At the western end of Mars’ Jezero Crater, a river channel and pile of sediments resembling river deltas on Earth hold clues about how Mars evolved from a more Earth-like world to the barren, inhospitable surface seen today.
Since 2021, NASA’s Perseverance rover has collected more than 20 samples of rocks and sediments from the crater floor, delta fan and hills above it – resources that could answer crucial questions about what happened to the red planet’s climate and geology and improve understanding of our own.
But those samples could be stranded on Mars if Congress fails to provide adequate funding for the space agency to design and build the Mars Sample Return mission, Jonathan Lunine, the David C. Duncan Professor in the Physical Sciences and chair of the Department of Astronomy in the College of Arts and Sciences, testifiedm before a congressional subcommittee reviewing NASA’s science programs.
“The benefit of succeeding in bringing back rock and soil from an ancient riverbed on a planet 140 million miles away is that it will tell the world that this nation has the imagination, will and courage to accomplish just about anything,” Lunine said in written testimony. “And that message is priceless. To not complete Mars Sample Return – to leave the samples stranded on Mars – would be … a national disgrace.”
Lunine was one of four experts invited to testify at the U.S. House Subcommittee on Space and Aeronautics hearing titled, “Advancing Scientific Discovery: Assessing the Status of NASA’s Science Mission Directorate.” Watch a replay here.

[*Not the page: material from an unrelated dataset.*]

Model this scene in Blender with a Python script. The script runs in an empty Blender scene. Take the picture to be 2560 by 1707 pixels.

Earlier this year, budget uncertainty led NASA to plan for the lower of two proposed funding levels for the mission and to lay off staff at its Jet Propulsion Lab in California. Current appropriations bills defer a decision on funding, which could range from $300 million to nearly $1 billion, while the agency reassesses the mission’s architecture.

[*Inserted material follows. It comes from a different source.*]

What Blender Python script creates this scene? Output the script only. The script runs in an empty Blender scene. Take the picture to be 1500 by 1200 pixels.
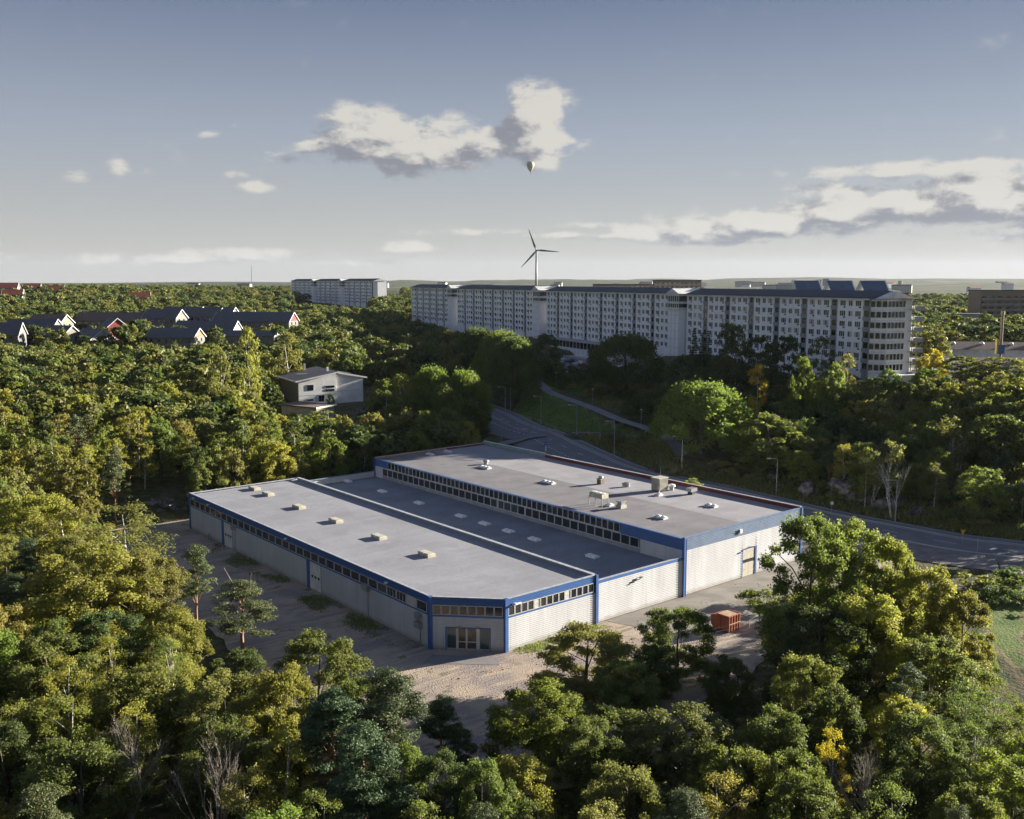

Nicola Fox, associate administrator of NASA’s Science Mission Directorate, said that after an independent review board’s “sobering analysis” of the mission’s costs and challenges last fall, the agency would complete its internal reassessment this spring.
“It’s our willingness to acknowledge these challenges and overcome them, to conduct science in ways that have barely been imagined, that makes us NASA,” Fox testified.
Lunine called Mars Sample Return the most ambitious robotic program the United States has ever attempted, requiring challenging new technology and involving multiple NASA centers and the European Space Agency.
But having served as a member of an independent review board that examined the mission last year, Lunine said he’s “supremely confident” that it can and will be done despite budget pressures requiring difficult choices.
“It can be done because American engineering prowess is up to the task,” he told lawmakers. “It will be done because as a nation we surely will not simply walk away from a daring, highly visible and scientifically important challenge.”
Successive National Academies of Sciences decadal surveys have identified the mission as the top priority in planetary science, Lunine said, to help answer the questions: Did life begin on Mars? How did Mars dry up? Exactly when did it dry up?
Only instruments in laboratories on Earth, instruments far more precise and powerful than those carried by the Mars rovers, can precisely analyze the collected rock and soil samples to determine their composition and age, Lunine said. In the same way, the samples Apollo astronauts returned from the moon established a definitive chronology for the earliest history of the Earth-moon system – the program’s most profound scientific achievement, Lunine said. More than a half-century later, moon samples continue to be studied by increasingly capable instruments.
“The samples returned from Mars in the coming decade will be analyzed not only by scientists active today, but by scientists who are not yet born, using laboratory techniques not yet invented,” Lunine said. “These precious records of early Mars will be a lasting scientific treasure and a legacy of American technological prowess.”